2012年6月2日土曜日

人生は登り坂(No41)

多くの着物学院が存在しますが、先生と言われている人の大半は自分で服飾史を語り、そしてそれらの着付けもできるという人はいないでしょう。そういう意味では専門的なことはなんとか責任を全うできるようにはなりましたが、学院として運営していくには技術や専門知識を指導し伝達していくだけでは駄目なのです。
学院として運営して行くに当たっては、着付が上手くて専門知識を熟知していることは何も自慢できることではなく当たり前です。
そういうことよりも、お稽古事を通してどうどのように社会に貢献していくかという理念が必要なのです。
私は脱サラをしてまだ間もない時でしたから、最も大切なその部分が理解できていなかったのです。
最も大切な理念が欠乏していましたので、生徒たちから先生と呼ばれると何時も面映ゆい気持ちになっていたのです。
これでは指導者としては失格ですから今度は人生哲学を勉強しました。
お稽古に来る人の直接の目的は自分で着れるようになりたいということですが、着れるようになればどうなるのか。
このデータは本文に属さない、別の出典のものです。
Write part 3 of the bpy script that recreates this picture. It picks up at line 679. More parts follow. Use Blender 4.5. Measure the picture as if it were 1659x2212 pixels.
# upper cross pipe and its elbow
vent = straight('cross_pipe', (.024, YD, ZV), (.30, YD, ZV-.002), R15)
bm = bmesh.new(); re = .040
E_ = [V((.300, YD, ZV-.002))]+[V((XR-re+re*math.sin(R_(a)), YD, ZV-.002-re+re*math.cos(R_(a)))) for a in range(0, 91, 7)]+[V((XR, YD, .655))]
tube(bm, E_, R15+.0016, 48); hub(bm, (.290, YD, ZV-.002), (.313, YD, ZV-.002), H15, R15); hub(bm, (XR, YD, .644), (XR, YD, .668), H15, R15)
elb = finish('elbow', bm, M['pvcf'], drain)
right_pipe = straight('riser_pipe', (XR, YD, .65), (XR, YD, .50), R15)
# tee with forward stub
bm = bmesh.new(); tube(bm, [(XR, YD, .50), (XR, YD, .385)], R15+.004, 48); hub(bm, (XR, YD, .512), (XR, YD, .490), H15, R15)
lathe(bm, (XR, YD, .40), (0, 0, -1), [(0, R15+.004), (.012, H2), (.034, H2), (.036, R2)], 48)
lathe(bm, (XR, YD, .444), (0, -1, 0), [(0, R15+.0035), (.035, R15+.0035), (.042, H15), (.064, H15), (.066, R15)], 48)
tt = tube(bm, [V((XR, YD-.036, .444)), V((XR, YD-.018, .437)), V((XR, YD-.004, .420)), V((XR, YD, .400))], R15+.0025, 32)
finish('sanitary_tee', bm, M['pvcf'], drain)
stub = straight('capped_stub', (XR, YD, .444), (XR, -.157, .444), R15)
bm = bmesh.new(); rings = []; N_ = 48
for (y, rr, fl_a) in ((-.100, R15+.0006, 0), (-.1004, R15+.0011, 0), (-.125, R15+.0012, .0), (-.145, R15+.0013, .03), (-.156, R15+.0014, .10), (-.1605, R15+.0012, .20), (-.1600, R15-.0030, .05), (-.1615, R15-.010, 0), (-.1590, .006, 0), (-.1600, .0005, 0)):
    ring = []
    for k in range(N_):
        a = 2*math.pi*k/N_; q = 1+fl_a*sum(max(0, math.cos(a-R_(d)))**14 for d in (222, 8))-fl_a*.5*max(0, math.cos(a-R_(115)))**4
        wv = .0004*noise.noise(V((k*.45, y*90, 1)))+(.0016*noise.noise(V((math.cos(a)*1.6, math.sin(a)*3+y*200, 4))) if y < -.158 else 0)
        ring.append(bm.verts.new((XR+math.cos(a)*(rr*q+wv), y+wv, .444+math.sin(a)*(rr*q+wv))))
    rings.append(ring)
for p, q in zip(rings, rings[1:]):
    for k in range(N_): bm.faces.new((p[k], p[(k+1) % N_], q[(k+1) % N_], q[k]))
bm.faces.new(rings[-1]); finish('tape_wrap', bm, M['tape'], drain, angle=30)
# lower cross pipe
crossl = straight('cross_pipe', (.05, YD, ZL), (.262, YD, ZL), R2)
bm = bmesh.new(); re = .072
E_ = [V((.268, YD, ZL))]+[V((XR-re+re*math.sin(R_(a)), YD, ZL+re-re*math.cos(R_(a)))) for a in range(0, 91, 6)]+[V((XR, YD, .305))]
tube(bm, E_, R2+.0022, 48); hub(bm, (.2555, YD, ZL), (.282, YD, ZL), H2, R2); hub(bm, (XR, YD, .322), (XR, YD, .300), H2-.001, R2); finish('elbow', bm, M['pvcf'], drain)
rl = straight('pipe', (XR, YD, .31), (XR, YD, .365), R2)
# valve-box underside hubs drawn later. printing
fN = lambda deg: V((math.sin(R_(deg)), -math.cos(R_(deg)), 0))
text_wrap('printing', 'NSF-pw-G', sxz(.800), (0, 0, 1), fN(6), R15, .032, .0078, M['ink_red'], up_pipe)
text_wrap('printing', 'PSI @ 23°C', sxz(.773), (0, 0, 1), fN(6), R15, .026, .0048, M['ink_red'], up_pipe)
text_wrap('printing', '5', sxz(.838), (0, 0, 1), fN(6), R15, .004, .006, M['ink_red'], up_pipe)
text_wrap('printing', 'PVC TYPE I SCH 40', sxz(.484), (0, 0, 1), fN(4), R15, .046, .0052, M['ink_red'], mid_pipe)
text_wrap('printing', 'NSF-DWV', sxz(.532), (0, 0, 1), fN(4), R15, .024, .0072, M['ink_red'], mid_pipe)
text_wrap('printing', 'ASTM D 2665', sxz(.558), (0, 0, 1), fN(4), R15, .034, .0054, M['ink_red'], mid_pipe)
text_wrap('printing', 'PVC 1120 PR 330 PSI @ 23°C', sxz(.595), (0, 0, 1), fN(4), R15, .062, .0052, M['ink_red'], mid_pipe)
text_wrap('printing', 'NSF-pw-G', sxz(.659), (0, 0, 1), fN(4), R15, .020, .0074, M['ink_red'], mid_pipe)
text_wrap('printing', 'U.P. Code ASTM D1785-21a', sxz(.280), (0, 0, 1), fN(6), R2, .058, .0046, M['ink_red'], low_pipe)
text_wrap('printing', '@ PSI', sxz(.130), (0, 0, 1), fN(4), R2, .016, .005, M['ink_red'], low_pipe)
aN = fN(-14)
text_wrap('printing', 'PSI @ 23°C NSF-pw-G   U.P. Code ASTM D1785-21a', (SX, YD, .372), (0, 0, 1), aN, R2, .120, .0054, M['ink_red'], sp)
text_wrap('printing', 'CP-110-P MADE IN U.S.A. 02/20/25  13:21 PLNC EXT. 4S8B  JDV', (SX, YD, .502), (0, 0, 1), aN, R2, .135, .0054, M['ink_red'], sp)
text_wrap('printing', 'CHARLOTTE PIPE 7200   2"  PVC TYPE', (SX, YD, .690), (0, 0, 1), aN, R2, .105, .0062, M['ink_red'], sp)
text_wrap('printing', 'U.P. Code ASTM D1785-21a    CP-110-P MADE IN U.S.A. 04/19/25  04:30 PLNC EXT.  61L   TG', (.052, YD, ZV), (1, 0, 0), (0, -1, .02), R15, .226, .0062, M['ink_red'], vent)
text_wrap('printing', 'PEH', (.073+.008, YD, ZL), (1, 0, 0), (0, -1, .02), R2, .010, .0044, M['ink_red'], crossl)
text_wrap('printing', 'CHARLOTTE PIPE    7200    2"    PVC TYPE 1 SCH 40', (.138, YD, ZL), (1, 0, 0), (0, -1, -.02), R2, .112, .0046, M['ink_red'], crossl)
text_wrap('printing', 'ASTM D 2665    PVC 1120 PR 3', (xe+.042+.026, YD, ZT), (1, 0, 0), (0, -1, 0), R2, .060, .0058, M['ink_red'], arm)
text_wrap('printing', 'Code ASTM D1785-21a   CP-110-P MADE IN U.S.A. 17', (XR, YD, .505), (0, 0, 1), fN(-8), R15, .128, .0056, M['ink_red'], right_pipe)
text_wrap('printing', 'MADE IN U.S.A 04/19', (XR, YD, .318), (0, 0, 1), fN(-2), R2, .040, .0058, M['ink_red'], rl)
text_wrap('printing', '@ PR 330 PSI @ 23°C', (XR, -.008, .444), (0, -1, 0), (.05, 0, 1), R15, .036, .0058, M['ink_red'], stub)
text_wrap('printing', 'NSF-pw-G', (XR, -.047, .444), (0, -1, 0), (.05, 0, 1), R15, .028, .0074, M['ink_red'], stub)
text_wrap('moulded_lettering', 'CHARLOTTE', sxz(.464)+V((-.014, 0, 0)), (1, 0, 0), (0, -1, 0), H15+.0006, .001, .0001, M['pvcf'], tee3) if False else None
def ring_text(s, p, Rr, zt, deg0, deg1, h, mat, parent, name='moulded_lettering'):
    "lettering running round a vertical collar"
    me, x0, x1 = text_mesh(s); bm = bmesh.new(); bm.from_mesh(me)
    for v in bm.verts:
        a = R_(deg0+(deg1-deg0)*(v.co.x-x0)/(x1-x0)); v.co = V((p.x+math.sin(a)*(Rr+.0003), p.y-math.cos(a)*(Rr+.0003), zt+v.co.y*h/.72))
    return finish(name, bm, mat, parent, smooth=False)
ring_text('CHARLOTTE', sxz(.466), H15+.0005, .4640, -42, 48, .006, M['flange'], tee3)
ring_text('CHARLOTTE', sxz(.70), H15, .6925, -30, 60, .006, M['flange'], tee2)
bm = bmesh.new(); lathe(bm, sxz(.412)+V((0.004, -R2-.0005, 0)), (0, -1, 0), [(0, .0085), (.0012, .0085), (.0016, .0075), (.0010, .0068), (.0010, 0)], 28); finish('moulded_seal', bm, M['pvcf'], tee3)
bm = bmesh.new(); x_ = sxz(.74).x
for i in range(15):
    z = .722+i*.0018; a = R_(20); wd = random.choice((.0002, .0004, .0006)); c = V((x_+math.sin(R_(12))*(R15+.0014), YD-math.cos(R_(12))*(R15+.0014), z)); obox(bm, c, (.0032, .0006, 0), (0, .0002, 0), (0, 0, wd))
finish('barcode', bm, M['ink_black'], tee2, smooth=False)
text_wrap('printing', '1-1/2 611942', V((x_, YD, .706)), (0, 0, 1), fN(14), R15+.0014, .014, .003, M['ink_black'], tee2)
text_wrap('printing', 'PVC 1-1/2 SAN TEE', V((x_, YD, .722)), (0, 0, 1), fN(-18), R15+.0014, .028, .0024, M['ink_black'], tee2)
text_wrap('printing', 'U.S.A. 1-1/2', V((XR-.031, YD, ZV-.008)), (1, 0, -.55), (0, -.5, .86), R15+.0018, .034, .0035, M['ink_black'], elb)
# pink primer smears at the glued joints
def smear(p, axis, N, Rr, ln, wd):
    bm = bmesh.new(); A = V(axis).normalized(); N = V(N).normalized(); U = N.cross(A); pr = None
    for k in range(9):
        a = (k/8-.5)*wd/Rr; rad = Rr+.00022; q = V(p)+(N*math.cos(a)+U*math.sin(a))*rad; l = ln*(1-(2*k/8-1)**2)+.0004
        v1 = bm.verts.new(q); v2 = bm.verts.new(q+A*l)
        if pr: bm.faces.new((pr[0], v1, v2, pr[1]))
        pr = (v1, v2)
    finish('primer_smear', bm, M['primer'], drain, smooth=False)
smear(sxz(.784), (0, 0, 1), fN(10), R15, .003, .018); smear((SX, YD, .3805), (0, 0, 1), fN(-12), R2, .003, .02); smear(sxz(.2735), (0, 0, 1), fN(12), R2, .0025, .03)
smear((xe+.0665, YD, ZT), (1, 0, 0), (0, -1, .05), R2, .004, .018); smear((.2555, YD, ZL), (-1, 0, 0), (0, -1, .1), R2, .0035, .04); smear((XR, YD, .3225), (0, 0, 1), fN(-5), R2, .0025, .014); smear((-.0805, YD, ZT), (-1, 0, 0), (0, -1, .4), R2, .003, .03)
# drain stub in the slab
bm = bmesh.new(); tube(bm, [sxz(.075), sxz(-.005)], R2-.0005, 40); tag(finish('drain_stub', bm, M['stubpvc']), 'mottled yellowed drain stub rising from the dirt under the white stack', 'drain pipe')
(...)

そこが着れるようになりたいという根本目的ですから。なんのために着れるようになりたいとみんなは希望するのか。
そのことを始めとして、人は何のために生きているのか。お洒落は何のためにするのか。何の為に旅行に行くのか。何のために勉強をして仕事をするのか。なんのためにお稽古事を習うのか。なんの為に誰のために結婚をするのか等々、身近な事柄についてこれしかないというところまで、自分自身と問答をしながら考え抜きました。
これらの事柄に付いて考えを巡らせてみますと、究極の目的は自分のためなのです。自分の人生を如何に豊かにするかというところにつながっていくのです。人は誰のためでもなく、自分自身の人生を潤いのあるものにするために懸命に頑張っているのです。